It’s not easy to figure out what to do with this kind of money. What do you think they will do with the proceeds?
Nibbles:
- Director dealings:
- The Wiese family have been playing musical shares again with Invicta (JSE: IVT) shares. Across various family investment entities, a casual R492 million worth of shares changed hands.
- A senior executive at Investec (JSE: INL | JSE: INP) sold shares in the company worth R10 million.
- The chairman of Shaftesbury Capital (JSE: SHC) sold shares worth R2.8 million.
- The CEO of Sibanye-Stillwater (JSE: SSW) bought shares worth R1.9 million.
- The CEO of AVI (JSE: AVI) exercised share options and sold all the shares received. The value of the trade was R1.4 million.
- The COO of Spur (JSE: SUR) sold shares worth R391k.
- A director of KAP (JSE: KAP) bought shares worth R345k.

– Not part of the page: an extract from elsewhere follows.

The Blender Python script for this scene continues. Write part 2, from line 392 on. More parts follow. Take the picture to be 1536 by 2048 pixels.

- Salungano Group (JSE: SLG) has finally caught up on financial reporting for the year ended March 2025. The results were actually a vast improvement on the comparable period, with operating profit swinging wildly from a loss of R309 million to profit of R189 million. HEPS was 2.62 cents, a whole lot better than a headline loss per share in the comparable period of 111.91 cents. I must note that at the end of March 2025, current liabilities exceeded current assets, which creates going concern risks. The company announced the appointment of Jannie Muller as the CFO of the company. He has been the interim CFO since February 2025. Let’s hope that the 2026 interim results will be next on his agenda, as the company still has catching up to do with its reporting.

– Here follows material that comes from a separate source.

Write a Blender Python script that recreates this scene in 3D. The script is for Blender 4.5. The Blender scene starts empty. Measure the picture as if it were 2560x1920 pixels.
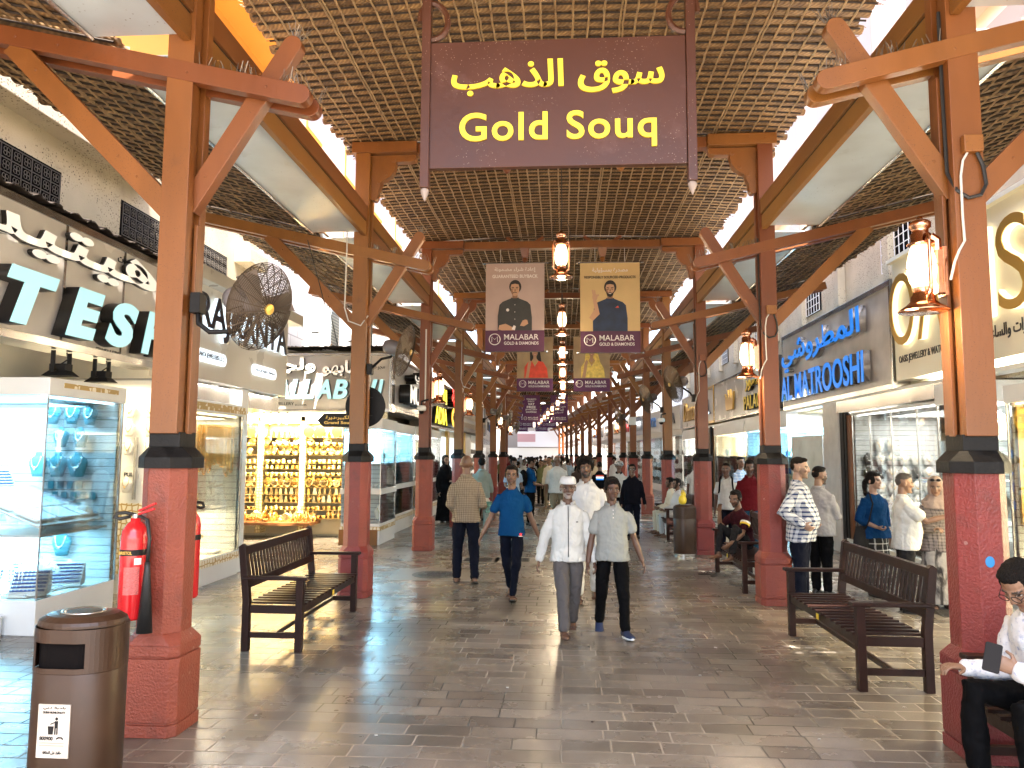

- Rex Trueform (JSE: RTO) has released results for the six months to December 2025. There’s practically no liquidity in the stock, so they only get a passing mention down here. Revenue was up 4.4% and gross margin increased from 52.4% to 53.2%. Sounds good, except operating costs jumped by 20.1% due to the investment in technology companies in the group. Operating profit fell by 59%, creating a difficult situation in a business with thin margins. With finance costs slightly up, profit before tax fell by 83.9%. If we work off HEPS, the decrease was 98.2%! African and Overseas Enterprises (JSE: AOO), part of the same family of companies and with the same website, saw HEPS drop from positive 76.9 cents to a loss of 10.8 cents.
- Visual International Holdings (JSE: VIS) released a trading statement for the year ended February 2026. There’s very little liquidity in the stock, so it only gets a mention down here. HEPS is expected to be at least 20% higher than the 0.39 cents reported in the prior period. As with all trading statements, the wording “at least 20%” is the minimum required disclosure, so the final number may or may not differ by a much larger percentage.
- Randgold & Exploration Company (JSE: RNG) is a very small and obscure name on the local market. The company has released results for the year ended December 2025. Full focus is on “the recovery of claims related to assets allegedly misappropriated from it” – not the kind of vision or strategy statement that you’ll see every day. Oddly, they are spending more on personnel than on legal and forensic fees at the moment.
- AB InBev (JSE: ANH) announced that chairman Martin J. Barrington will be retiring after 7 years in the role. William F. Gifford, Jr has been proposed as the new chairman, subject to approvals.
- OUTsurance Group (JSE: OUT) has received approval from the JSE for the special dividend of 30.3 cents per share. I can’t help myself: shareholders will be getting something out! It’s incredible how an era of ads will stay with you for life.
- Wesizwe Platinum (JSE: WEZ) is catching up on financial reporting. They’ve released a trading statement dealing with the six months to June 2025. HEPS for the period increased by between 39% and 59%. The results are expected to be released by the end of March.
- Sable Exploration and Mining (JSE: SXM) is currently suspended from trading. This means that they need to provide a quarterly update to the market. They are currently engaging with potential auditors, so there’s a long road ahead. No timeline has been given for the expected lifting of the suspension.